● **Goal**: Exclude the pictures and reproduce the remaining data exactly as written.

● **Given data**:
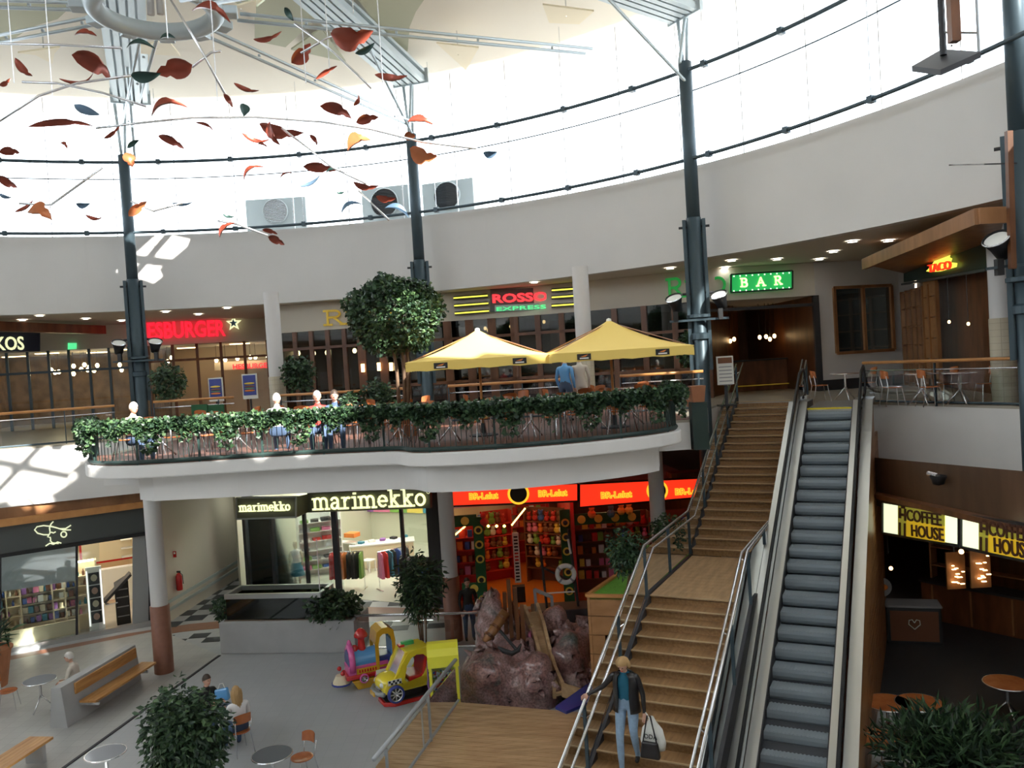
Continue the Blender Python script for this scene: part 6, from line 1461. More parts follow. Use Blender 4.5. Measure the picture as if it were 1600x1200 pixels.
tb_ = Pz(628, 1096, 0); tx = thing('taxi_ride', 'yellow cartoon taxi kiddie ride with red seat on a red-rimmed base', 'kiddie ride', (tb_.x+.17, tb_.y+.25, 0), math.radians(28))
# car faces -x
yl = .36
lower = [(-.72, .3), (-.74, .42), (-.66, .55), (-.5, .62), (-.36, .64), (-.30, .45), (-.12, .38), (.12, .38), (.2, .46), (.26, .62), (.5, .66), (.62, .6), (.66, .42), (.6, .3)]
profile(MB(), lower, -yl, yl).build('body', 'yellow_paint', tx, bevel=.05)
MB().ball((-.52, 0, .5), 1, 16, 10, (.3, .37, .2)).build('bonnet', 'yellow_paint', tx, smooth=True); MB().ball((.5, 0, .62), 1, 16, 10, (.26, .36, .24)).build('boot', 'yellow_paint', tx, smooth=True)
outer = [(-.42, .6), (-.3, .9), (-.12, 1.14), (.1, 1.2), (.34, 1.18), (.52, 1.02), (.56, .8), (.5, .6), (.3, .5), (-.2, .42)]
inner = [(-.24, .56), (-.17, .86), (-.05, 1.02), (.08, 1.07), (.24, 1.05), (.34, .95), (.33, .78), (.24, .6), (.1, .45), (-.12, .42)]
for s in (-1, 1): ringpoly(MB(), outer, inner, s*yl-.035*s, s*yl).build('door_frame', 'yellow_paint', tx)
MB().hexa([(-.15, -.33, 1.12), (-.15, .33, 1.12), (-.15, .33, 1.17), (-.15, -.33, 1.17)], [(.4, -.33, 1.13), (.4, .33, 1.13), (.4, .33, 1.2), (.4, -.33, 1.2)]).build('roof', 'yellow_paint', tx, bevel=.03)
MB().hexa([(-.42, -.3, .62), (-.42, .3, .62), (-.14, .26, 1.12), (-.14, -.26, 1.12)], [(-.38, -.3, .62), (-.38, .3, .62), (-.10, .26, 1.12), (-.10, -.26, 1.12)]).build('windscreen', 'silver', tx)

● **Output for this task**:
Continue the Blender Python script for this scene: part 6, from line 1461. More parts follow. Use Blender 4.5. Measure the picture as if it were 1600x1200 pixels.
tb_ = Pz(628, 1096, 0); tx = thing('taxi_ride', 'yellow cartoon taxi kiddie ride with red seat on a red-rimmed base', 'kiddie ride', (tb_.x+.17, tb_.y+.25, 0), math.radians(28))
# car faces -x
yl = .36
lower = [(-.72, .3), (-.74, .42), (-.66, .55), (-.5, .62), (-.36, .64), (-.30, .45), (-.12, .38), (.12, .38), (.2, .46), (.26, .62), (.5, .66), (.62, .6), (.66, .42), (.6, .3)]
profile(MB(), lower, -yl, yl).build('body', 'yellow_paint', tx, bevel=.05)
MB().ball((-.52, 0, .5), 1, 16, 10, (.3, .37, .2)).build('bonnet', 'yellow_paint', tx, smooth=True); MB().ball((.5, 0, .62), 1, 16, 10, (.26, .36, .24)).build('boot', 'yellow_paint', tx, smooth=True)
outer = [(-.42, .6), (-.3, .9), (-.12, 1.14), (.1, 1.2), (.34, 1.18), (.52, 1.02), (.56, .8), (.5, .6), (.3, .5), (-.2, .42)]
inner = [(-.24, .56), (-.17, .86), (-.05, 1.02), (.08, 1.07), (.24, 1.05), (.34, .95), (.33, .78), (.24, .6), (.1, .45), (-.12, .42)]
for s in (-1, 1): ringpoly(MB(), outer, inner, s*yl-.035*s, s*yl).build('door_frame', 'yellow_paint', tx)
MB().hexa([(-.15, -.33, 1.12), (-.15, .33, 1.12), (-.15, .33, 1.17), (-.15, -.33, 1.17)], [(.4, -.33, 1.13), (.4, .33, 1.13), (.4, .33, 1.2), (.4, -.33, 1.2)]).build('roof', 'yellow_paint', tx, bevel=.03)
MB().hexa([(-.42, -.3, .62), (-.42, .3, .62), (-.14, .26, 1.12), (-.14, -.26, 1.12)], [(-.38, -.3, .62), (-.38, .3, .62), (-.10, .26, 1.12), (-.10, -.26, 1.12)]).build('windscreen', 'silver', tx)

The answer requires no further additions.